Le paysan est un taiseux qui n’en pense pas moins. Le paysan est un plouc arriéré, avare et cupide, sensible aux discours réactionnaires ou populistes. Le paysan, parce qu’enraciné, porte en lui la vérité de la Nation… Le paysan est ceci et cela.

Avec Paysan publié par Anamosa dans sa collection Le mot est faible, l’historien Edouard Morena nous rappelle que « les sens communément attribués au mot paysan traversent l’histoire et les clivages politiques ». C’est un « mot fourre-tout » qui désigne aussi bien celui qui gratte la terre pour en tirer un modeste revenu que le céréalier cossu employeur de main-d’oeuvre.

Illustration 1

Au 19e siècle dans une France en phase d’industrialisation mais encore rurale et agricole, les élites monarchistes, républicaines, socialistes développèrent toute une rhétorique susceptible de leur attirer les suffrages des cul-terreux, pécores, croquants et autres pedzouilles.

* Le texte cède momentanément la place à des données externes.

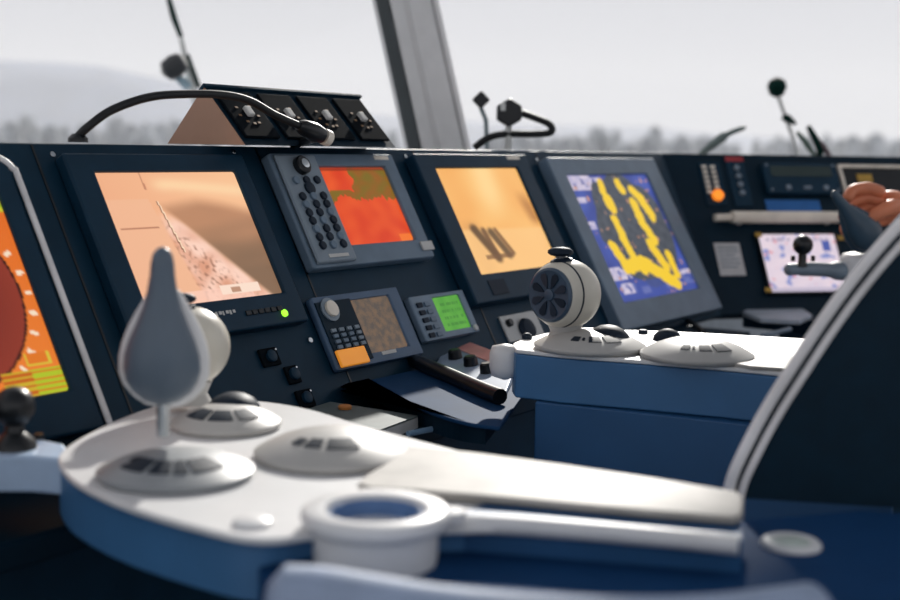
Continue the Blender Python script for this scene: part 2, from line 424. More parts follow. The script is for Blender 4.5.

Pour les premières, le paysan incarne la France éternelle, pieuse, laborieuse et respectueuse des hiérarchies naturelles ; il est le socle sur lequel bâtir son hégémonie politique. Pour les secondes, il faut enraciner l’idéal républicain dans les caboches rurales, autrement dit ne pas les effrayer avec un discours collectiviste et anticlérical. Pour les troisièmes, il faut convertir le paysan individualiste, attaché à la propriété de la terre au socialisme et à ses promesses de félicités.

Alors, on le pare de toutes les qualités, notamment à droite. Le paysan a du bon sens et il est vertueux. Il est authentique et attaché aux traditions évidemment immémoriales. Sa culture est folklore.

Il a le sens de la famille et il a le respect des aînés. Il est le vrai peuple de France, bien plus que la canaille rouge prolétarienne des villes. Et puis, cette terre qu’il travaille du matin au soir, n’est pas seulement la terre qui peut l’enrichir, elle est une portion du territoire national que tout homme doit défendre. Le paysan incarne également la méritocratie car sa réussite ne tient qu’à lui, qu’à sa capacité à s’élever dans l’échelle sociale grâce au labeur. Discours politiques, romans, publicités, peintures, musées, études ethnologiques… le paysan est célébré, et le bouseux ennemi du progrès est mis de côté.

Discours d’hier, discours d’aujourd’hui. La France n’est plus un pays de paysans. Ils étaient des millions, ils ne sont plus que quelques centaines de milliers. Lors des Trente-Glorieuses, les chercheurs annonçaient déjà sa mort et celle de la « civilisation » dont ils étaient porteurs. Mais à chaque Salon de l’agriculture, on sent bien que le monde agricole a un poids symbolique et politique bien plus important que sa force numérique ne peut le laisser entendre.

Dans les années 1970, la gauche radicale redécouvre le « paysan », figure de la résistance à l’agro-business, figure écologiste ennemie du productivisme et de la chimie, figure potentiellement révolutionnaire pouvant prendre la relève d’un prolétariat accablé, frappé de plein fouet par la désindustrialisation.

A raison, l’auteur souligne que « le mot paysan obscurcit les différences, les tensions et les rapports de domination qui traversent, et qui ont historiquement traversé, la population agricole ». Parce qu’il est « sans valeur analytique », Il nous invite à abandonner le mot qui « obscurcit plutôt qu’il n’illumine ».